Stored data:
>> Start

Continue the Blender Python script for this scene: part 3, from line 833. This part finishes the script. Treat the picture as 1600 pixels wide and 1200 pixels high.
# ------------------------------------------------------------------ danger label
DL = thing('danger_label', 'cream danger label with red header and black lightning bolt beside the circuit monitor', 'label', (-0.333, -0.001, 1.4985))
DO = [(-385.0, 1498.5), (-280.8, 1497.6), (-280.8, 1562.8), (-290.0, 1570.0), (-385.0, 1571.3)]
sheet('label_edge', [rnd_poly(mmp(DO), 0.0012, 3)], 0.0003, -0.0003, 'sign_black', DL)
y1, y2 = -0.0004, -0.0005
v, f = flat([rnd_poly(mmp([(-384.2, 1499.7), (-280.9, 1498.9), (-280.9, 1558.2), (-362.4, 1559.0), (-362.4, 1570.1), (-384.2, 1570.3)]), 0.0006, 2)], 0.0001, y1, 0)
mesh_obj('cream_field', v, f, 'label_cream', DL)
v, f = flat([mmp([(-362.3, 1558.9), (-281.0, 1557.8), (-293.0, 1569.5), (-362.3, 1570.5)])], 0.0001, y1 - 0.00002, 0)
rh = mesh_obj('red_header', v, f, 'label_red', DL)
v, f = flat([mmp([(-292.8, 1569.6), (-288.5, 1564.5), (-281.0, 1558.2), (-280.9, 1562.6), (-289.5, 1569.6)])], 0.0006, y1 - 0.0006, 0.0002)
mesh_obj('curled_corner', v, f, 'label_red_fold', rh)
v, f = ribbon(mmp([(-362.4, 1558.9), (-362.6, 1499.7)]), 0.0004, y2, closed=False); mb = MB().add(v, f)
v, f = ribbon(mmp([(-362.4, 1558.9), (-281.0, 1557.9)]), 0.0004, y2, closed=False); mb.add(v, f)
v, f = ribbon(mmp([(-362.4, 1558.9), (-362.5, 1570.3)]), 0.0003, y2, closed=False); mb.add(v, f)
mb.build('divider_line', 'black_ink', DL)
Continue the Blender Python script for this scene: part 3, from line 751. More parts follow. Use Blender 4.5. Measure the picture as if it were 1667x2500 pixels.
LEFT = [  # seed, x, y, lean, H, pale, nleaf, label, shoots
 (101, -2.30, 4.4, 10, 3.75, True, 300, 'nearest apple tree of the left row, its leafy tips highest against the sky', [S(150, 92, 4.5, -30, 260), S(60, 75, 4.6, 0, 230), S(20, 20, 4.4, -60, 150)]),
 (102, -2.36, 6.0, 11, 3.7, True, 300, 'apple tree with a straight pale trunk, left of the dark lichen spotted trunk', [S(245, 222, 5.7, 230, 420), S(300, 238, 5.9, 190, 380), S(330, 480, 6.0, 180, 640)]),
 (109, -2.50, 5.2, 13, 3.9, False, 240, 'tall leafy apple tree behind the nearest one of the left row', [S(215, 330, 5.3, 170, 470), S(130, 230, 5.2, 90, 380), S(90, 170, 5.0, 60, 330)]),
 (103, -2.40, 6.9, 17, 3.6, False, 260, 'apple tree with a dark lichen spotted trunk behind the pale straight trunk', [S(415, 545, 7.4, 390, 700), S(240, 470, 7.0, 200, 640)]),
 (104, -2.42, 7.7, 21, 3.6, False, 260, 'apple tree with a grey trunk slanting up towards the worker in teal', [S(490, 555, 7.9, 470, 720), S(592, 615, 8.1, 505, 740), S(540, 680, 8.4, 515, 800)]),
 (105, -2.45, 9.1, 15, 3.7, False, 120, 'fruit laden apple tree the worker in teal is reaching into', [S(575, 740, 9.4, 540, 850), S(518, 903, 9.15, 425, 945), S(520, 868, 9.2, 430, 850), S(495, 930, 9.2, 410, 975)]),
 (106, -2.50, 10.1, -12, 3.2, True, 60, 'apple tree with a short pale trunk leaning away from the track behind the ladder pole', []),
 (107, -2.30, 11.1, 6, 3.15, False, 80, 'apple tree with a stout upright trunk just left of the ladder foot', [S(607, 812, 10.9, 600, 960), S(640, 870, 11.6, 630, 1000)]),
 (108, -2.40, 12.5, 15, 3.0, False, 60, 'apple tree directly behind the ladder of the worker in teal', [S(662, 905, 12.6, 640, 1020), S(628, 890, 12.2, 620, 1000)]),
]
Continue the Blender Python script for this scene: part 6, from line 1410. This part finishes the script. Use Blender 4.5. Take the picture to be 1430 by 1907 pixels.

>> End

# Goal of the exercise
Reproduce each line of the material containing the word "Blender".

# Result
Continue the Blender Python script for this scene: part 3, from line 833. This part finishes the script. Treat the picture as 1600 pixels wide and 1200 pixels high.
Continue the Blender Python script for this scene: part 3, from line 751. More parts follow. Use Blender 4.5. Measure the picture as if it were 1667x2500 pixels.
Continue the Blender Python script for this scene: part 6, from line 1410. This part finishes the script. Use Blender 4.5. Take the picture to be 1430 by 1907 pixels.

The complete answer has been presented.